Which is better?  Do you take the $1,250 rebate or the 2.9% financing?

If you have less than perfect credit:

Do you qualify for the 2.9% financing?  If the 2.9% financing is not available to you because you have
less than perfect credit, then you will take the rebate.

If you have excellent/good credit:

If you do qualify for the 2.9% financing, then you have a decision to make.

The first consideration is:  How long do you expect to own this vehicle?  If you typically trade for a new
vehicle every two years and the 2.9% loan is for 48 months, you will not be taking full advantage of the
lower rate.  As a result, the rebate could be a better choice.

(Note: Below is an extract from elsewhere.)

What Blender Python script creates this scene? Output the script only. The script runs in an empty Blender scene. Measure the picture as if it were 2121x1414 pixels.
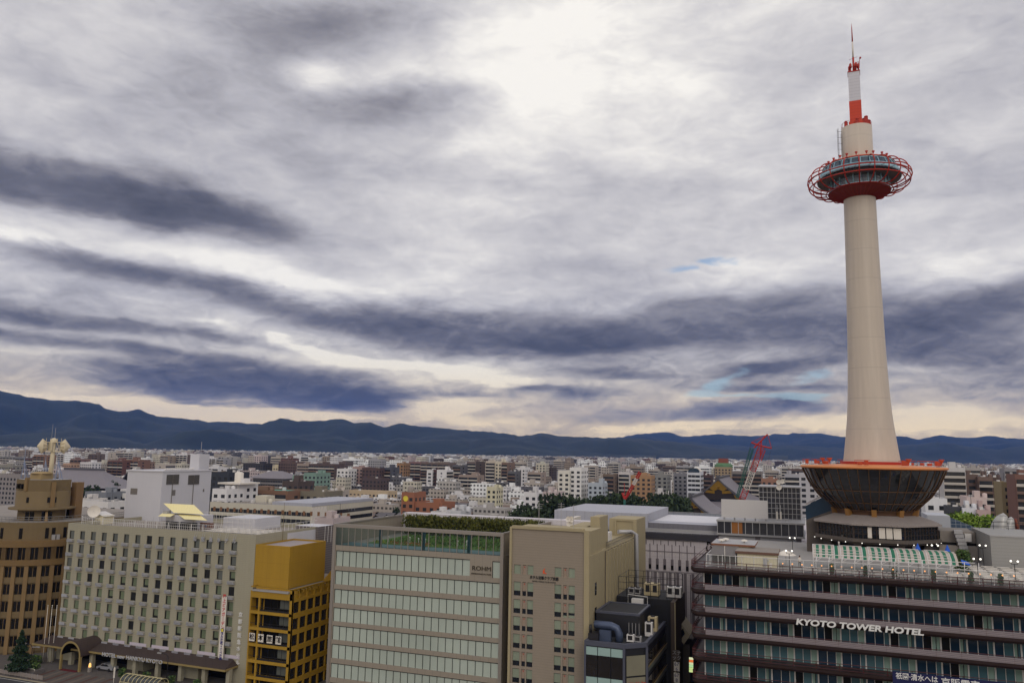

If you are not sure how long you will own your vehicle, taking the rebate is probably the wiser choice.

Here’s an example:
                                                        Deal with Rebate   Deal with 2.9% APR                
Purchase Price                                         $22,250                 $22,250                
  $1.250                         $0                
Purchase Price after Rebate                     $21,000                $22,250                Higher
Down Payment                                          
  $1,000                  $1,000                Same
Amount Financed/Loan Amount                $20,000                $21,250                Higher
Number of Months                                              48                         48                Same
Interest Rate (APR)                                            6%                    2.9%                Lower
Monthly Payment                                             $470                    $470                Same
Total Payments                                           $22,560               $22,560                Same
Although your down payment, monthly payments, and total payments are the same and your APR is
lower, are you better off the lower APR?

In this example, if you keep the loan for the entire 48 months you have neither lost nor gained.  Your
cost is the same.

However, if you payoff the vehicle before 48 months (due to trade-in or totaled vehicle), the remaining
principle amount due will be higher with the 2.9% APR than it would have been with the rebate applied
to your initial loan balance.

In this example, taking the rebate (and the lower initial loan amount) is a better deal.

However, if you were offered a rebate of only $750 (rather than $1,250) or the APR was 1.9% (rather
than 2.9%) taking the lower APR may be the better deal.

1)  Estimate how long you will own your vehicle
2)  Calculate the “Total Payments” with the rebate and the “Total Payments” with the lower APR

If it is close, consider taking the rebate.